Silver nanoparticles as a conductive bridge for high-performance flexible all-solid-state asymmetric supercapacitor

With the rapid development of portable electronic devices, it is strongly urgent to explore the flexible and sustainable supercapacitor with lightweight, large power/energy density, good cycle stability, outstanding coulombic efficiency, and excellent operational safety. Herein, a novel and flexible all-solid-state asymmetric supercapacitor is assembled from silver (Ag) or/and cobalt acid nickel (NiCo2O4) nanoparticles coated with hollow carbon micro-skeleton (HCMS-Ag and HCMS@NiCo2O4-Ag).
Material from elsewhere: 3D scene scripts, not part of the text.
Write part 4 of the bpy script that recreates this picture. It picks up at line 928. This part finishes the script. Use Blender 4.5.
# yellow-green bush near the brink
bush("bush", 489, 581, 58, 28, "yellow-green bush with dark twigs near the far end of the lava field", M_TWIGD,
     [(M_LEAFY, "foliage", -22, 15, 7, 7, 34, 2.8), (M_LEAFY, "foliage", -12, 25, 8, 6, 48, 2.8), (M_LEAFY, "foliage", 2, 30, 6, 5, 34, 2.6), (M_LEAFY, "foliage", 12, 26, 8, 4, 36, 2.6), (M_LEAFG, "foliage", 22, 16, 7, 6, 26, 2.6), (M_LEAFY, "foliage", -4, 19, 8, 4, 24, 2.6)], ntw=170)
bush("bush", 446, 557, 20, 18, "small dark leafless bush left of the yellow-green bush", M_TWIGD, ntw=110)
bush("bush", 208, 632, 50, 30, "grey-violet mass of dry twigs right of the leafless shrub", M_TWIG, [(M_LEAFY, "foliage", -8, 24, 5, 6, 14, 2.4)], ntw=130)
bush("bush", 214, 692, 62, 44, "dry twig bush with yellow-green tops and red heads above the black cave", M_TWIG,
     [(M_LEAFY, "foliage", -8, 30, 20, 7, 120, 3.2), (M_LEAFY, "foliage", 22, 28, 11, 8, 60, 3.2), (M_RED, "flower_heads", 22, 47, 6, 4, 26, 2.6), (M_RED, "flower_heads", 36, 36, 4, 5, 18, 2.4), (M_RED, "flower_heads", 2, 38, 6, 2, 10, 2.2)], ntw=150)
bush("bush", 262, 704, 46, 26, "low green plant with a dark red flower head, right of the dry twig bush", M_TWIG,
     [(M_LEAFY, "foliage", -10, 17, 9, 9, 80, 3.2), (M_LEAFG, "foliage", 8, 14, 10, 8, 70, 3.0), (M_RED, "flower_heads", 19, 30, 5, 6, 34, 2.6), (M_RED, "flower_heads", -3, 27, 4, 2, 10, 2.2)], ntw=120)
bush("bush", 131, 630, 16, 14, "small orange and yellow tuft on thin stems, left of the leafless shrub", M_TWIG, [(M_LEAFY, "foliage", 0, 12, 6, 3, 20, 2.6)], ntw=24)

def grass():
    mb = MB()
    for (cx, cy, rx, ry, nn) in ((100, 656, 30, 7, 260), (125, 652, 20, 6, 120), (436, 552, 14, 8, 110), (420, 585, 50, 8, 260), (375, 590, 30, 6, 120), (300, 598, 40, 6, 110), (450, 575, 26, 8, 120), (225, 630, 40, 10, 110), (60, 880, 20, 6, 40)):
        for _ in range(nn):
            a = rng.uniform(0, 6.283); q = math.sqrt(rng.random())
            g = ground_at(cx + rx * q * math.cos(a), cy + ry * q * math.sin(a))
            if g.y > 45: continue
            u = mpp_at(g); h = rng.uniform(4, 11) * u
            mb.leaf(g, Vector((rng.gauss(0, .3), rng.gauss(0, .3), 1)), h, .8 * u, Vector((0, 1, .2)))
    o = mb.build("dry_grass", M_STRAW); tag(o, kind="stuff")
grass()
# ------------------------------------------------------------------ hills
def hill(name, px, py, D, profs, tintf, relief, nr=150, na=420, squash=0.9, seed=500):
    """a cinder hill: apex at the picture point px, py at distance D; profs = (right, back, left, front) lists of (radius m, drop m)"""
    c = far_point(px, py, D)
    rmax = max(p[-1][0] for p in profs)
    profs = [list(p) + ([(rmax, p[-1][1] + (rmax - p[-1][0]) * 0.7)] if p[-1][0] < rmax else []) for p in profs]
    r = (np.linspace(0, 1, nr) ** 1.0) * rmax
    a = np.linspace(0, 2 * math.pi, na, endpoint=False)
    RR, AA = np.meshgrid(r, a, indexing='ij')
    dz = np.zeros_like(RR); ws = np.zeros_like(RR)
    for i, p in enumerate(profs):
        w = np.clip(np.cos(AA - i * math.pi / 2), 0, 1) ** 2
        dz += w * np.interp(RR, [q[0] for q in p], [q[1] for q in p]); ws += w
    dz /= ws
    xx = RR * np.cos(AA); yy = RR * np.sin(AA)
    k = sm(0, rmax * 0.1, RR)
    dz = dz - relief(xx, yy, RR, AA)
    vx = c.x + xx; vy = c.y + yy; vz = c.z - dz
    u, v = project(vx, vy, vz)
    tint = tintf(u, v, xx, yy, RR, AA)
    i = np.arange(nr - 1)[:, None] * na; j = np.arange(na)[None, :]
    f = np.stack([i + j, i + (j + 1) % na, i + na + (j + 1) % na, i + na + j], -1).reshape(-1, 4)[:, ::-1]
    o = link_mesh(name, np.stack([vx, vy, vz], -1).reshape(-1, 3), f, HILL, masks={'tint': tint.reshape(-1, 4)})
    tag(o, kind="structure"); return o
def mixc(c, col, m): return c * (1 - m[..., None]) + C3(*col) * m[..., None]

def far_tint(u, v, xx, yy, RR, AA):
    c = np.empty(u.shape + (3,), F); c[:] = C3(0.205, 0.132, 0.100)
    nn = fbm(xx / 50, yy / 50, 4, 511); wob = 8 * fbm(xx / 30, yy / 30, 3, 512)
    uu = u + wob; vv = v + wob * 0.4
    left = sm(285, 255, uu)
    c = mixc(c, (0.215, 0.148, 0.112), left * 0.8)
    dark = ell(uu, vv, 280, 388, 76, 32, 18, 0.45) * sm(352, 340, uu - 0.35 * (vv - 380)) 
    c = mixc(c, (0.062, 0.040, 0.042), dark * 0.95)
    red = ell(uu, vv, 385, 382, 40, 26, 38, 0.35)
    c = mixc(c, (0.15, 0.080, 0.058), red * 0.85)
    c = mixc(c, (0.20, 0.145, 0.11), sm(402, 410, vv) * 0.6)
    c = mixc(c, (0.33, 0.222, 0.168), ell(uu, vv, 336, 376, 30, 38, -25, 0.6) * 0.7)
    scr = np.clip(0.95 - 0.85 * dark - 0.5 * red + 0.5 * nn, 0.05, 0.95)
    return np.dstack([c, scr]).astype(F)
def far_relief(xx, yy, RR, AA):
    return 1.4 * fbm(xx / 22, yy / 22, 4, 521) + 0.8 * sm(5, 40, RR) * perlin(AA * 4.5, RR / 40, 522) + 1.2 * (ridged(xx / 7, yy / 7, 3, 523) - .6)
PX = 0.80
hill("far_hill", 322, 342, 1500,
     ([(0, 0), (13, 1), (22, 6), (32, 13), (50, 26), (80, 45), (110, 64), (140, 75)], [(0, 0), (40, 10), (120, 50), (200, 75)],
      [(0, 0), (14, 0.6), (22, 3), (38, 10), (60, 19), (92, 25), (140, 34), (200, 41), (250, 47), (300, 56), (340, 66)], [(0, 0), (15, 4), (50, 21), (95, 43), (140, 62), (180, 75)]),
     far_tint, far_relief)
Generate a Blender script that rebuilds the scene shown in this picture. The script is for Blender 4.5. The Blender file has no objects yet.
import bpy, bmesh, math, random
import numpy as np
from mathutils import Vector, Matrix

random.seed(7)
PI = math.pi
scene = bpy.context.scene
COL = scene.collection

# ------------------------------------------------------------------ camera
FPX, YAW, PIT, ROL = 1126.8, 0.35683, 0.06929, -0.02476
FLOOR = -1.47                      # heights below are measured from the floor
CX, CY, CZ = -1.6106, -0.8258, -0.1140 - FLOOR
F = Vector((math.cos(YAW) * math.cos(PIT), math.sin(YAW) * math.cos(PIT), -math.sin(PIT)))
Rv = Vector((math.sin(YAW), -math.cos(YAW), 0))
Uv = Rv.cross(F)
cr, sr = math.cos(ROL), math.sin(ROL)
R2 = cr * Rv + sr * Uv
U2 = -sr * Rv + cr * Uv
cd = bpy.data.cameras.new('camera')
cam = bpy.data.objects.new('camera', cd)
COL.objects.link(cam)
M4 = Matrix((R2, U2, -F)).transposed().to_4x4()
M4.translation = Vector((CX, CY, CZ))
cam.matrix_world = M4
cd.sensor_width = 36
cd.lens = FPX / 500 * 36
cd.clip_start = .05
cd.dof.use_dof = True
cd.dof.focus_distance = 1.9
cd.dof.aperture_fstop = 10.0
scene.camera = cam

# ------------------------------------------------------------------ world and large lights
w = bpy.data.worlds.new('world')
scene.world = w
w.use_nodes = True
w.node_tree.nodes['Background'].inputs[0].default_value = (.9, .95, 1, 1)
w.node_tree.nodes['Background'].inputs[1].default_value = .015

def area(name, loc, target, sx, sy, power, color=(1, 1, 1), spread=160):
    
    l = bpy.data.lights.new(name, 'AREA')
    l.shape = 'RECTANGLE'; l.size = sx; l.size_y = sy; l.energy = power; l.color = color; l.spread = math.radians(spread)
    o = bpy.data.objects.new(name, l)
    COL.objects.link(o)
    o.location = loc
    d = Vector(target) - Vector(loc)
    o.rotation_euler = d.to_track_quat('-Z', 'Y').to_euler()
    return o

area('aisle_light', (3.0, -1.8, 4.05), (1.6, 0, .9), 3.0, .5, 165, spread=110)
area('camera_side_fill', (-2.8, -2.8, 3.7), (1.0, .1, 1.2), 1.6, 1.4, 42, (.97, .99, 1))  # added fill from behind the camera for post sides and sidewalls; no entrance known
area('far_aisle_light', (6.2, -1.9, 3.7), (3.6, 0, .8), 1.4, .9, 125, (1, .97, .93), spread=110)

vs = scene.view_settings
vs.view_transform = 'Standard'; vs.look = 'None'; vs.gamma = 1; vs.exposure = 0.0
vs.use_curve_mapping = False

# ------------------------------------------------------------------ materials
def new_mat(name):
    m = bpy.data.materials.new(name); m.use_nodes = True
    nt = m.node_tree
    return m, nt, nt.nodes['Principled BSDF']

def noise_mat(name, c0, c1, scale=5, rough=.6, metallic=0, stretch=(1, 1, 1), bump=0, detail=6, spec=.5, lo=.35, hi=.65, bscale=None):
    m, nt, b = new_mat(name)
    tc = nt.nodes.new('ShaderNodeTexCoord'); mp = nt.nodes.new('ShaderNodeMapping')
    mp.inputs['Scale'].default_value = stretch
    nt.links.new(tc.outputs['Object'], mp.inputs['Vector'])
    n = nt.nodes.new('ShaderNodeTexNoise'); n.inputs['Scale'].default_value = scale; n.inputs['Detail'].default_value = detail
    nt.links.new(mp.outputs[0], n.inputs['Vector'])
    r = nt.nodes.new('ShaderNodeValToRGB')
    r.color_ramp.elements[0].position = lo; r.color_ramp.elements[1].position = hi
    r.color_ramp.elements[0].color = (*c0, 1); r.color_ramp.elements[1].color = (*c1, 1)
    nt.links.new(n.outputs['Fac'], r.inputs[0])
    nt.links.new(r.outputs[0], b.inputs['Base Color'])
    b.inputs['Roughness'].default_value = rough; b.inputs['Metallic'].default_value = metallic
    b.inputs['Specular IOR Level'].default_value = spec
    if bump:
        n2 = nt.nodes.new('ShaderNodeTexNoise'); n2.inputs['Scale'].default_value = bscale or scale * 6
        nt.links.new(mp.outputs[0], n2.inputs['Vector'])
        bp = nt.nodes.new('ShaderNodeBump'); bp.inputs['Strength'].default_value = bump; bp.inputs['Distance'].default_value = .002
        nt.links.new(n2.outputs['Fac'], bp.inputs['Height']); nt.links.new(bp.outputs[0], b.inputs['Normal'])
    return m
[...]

The HCMS@NiCo2O4-Ag electrode is subsequently prepared by a facile hard template combined with hydrothermal method. The morphology analysis shows that plenty of NiCo2O4 nanoflowers composed of a tremendous number of nanoneedles are uniformly grown on the three-dimensional hollow carbon micro-skeleton. This unique and novel structure endows the prepared electrode with a high specific capacitance of 527.4 F g(-1) at a current density of 0.5 A g(-1) and outstanding rate capability of 75%. The assembled pliable asymmetric supercapacitor possesses a maximum energy density of 42.67 Wh kg(-1), long cycle life (97.4% capacitance retention), and excellent flexibility. Therefore, this work opens new horizon to develop the next-generation carbon composites for flexible all-solid-state asymmetric supercapacitor with high levels of electrochemical properties.